▶ DATA LINES:
[start]
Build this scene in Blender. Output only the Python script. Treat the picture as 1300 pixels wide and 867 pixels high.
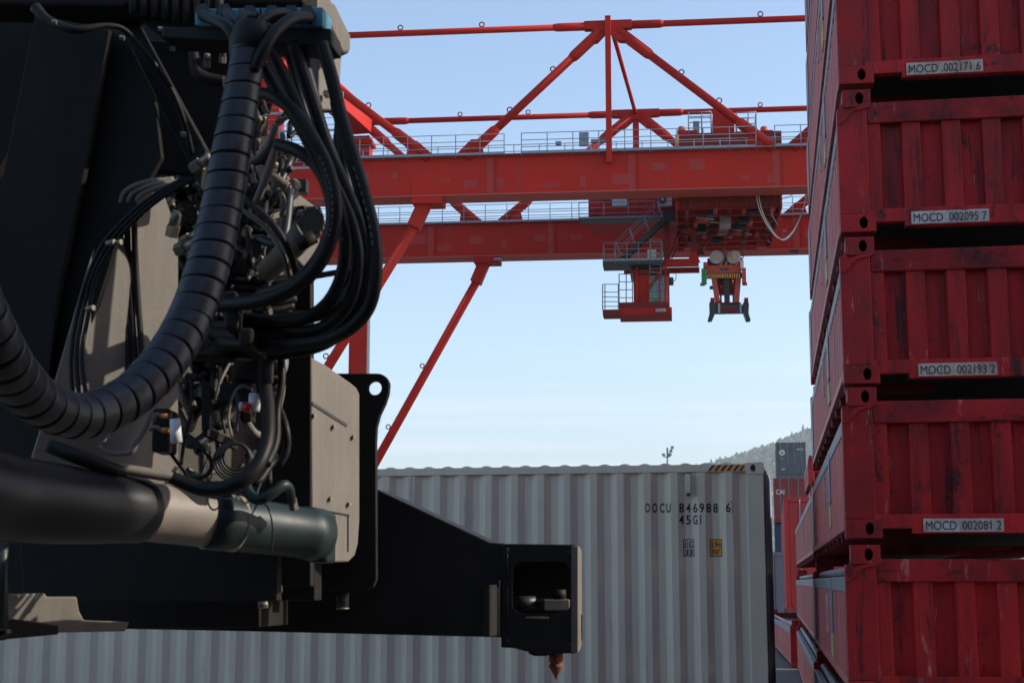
import bpy, bmesh, math, random
from math import sin, cos, tan, pi, radians, atan, atan2, hypot
from mathutils import Vector, Matrix
random.seed(7)
for o in list(bpy.data.objects): bpy.data.objects.remove(o)
S = bpy.context.scene
COL = S.collection

# ---------------------------------------------------------------- camera
FPX = 1950.0; EYE = 1.7; TH = radians(8.88)
cam_d = bpy.data.cameras.new('camera'); cam = bpy.data.objects.new('camera', cam_d); COL.objects.link(cam)
cam.location = (0, 0, EYE); cam.rotation_euler = (radians(90) + TH, 0, 0)
cam_d.sensor_width = 36; cam_d.lens = FPX / 1300 * 36
cam_d.clip_start = 0.1; cam_d.clip_end = 20000
cam_d.dof.use_dof = True; cam_d.dof.focus_distance = 22; cam_d.dof.aperture_fstop = 9.0
S.camera = cam
# ---------------------------------------------------------------- light
SUN_AZ = radians(-4)      # angle from +X towards +Y
SUN_EL = radians(31)
w = bpy.data.worlds.new('World'); S.world = w; w.use_nodes = True
nt = w.node_tree; nt.nodes.clear()
out = nt.nodes.new('ShaderNodeOutputWorld'); bg = nt.nodes.new('ShaderNodeBackground')
sky = nt.nodes.new('ShaderNodeTexSky'); sky.sky_type = 'NISHITA'; sky.sun_disc = False
sky.sun_elevation = SUN_EL; sky.sun_rotation = radians(90) - SUN_AZ
sky.air_density = 1.0; sky.dust_density = 1.0; sky.ozone_density = 1.3; sky.altitude = 100
bg.inputs['Strength'].default_value = 0.15
# thin streaks of cirrus low over the horizon, all the way round
tc = nt.nodes.new('ShaderNodeTexCoord'); mp = nt.nodes.new('ShaderNodeMapping')
mp.inputs['Scale'].default_value = (2.2, 2.2, 60)
nz = nt.nodes.new('ShaderNodeTexNoise'); nz.inputs['Scale'].default_value = 1.6; nz.inputs['Detail'].default_value = 5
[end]
▶ EXERCISE: Every line above should be returned exactly; the pictures stay out.

▶ EXPECTED ANSWER:
Build this scene in Blender. Output only the Python script. Treat the picture as 1300 pixels wide and 867 pixels high.
import bpy, bmesh, math, random
from math import sin, cos, tan, pi, radians, atan, atan2, hypot
from mathutils import Vector, Matrix
random.seed(7)
for o in list(bpy.data.objects): bpy.data.objects.remove(o)
S = bpy.context.scene
COL = S.collection

# ---------------------------------------------------------------- camera
FPX = 1950.0; EYE = 1.7; TH = radians(8.88)
cam_d = bpy.data.cameras.new('camera'); cam = bpy.data.objects.new('camera', cam_d); COL.objects.link(cam)
cam.location = (0, 0, EYE); cam.rotation_euler = (radians(90) + TH, 0, 0)
cam_d.sensor_width = 36; cam_d.lens = FPX / 1300 * 36
cam_d.clip_start = 0.1; cam_d.clip_end = 20000
cam_d.dof.use_dof = True; cam_d.dof.focus_distance = 22; cam_d.dof.aperture_fstop = 9.0
S.camera = cam
# ---------------------------------------------------------------- light
SUN_AZ = radians(-4)      # angle from +X towards +Y
SUN_EL = radians(31)
w = bpy.data.worlds.new('World'); S.world = w; w.use_nodes = True
nt = w.node_tree; nt.nodes.clear()
out = nt.nodes.new('ShaderNodeOutputWorld'); bg = nt.nodes.new('ShaderNodeBackground')
sky = nt.nodes.new('ShaderNodeTexSky'); sky.sky_type = 'NISHITA'; sky.sun_disc = False
sky.sun_elevation = SUN_EL; sky.sun_rotation = radians(90) - SUN_AZ
sky.air_density = 1.0; sky.dust_density = 1.0; sky.ozone_density = 1.3; sky.altitude = 100
bg.inputs['Strength'].default_value = 0.15
# thin streaks of cirrus low over the horizon, all the way round
tc = nt.nodes.new('ShaderNodeTexCoord'); mp = nt.nodes.new('ShaderNodeMapping')
mp.inputs['Scale'].default_value = (2.2, 2.2, 60)
nz = nt.nodes.new('ShaderNodeTexNoise'); nz.inputs['Scale'].default_value = 1.6; nz.inputs['Detail'].default_value = 5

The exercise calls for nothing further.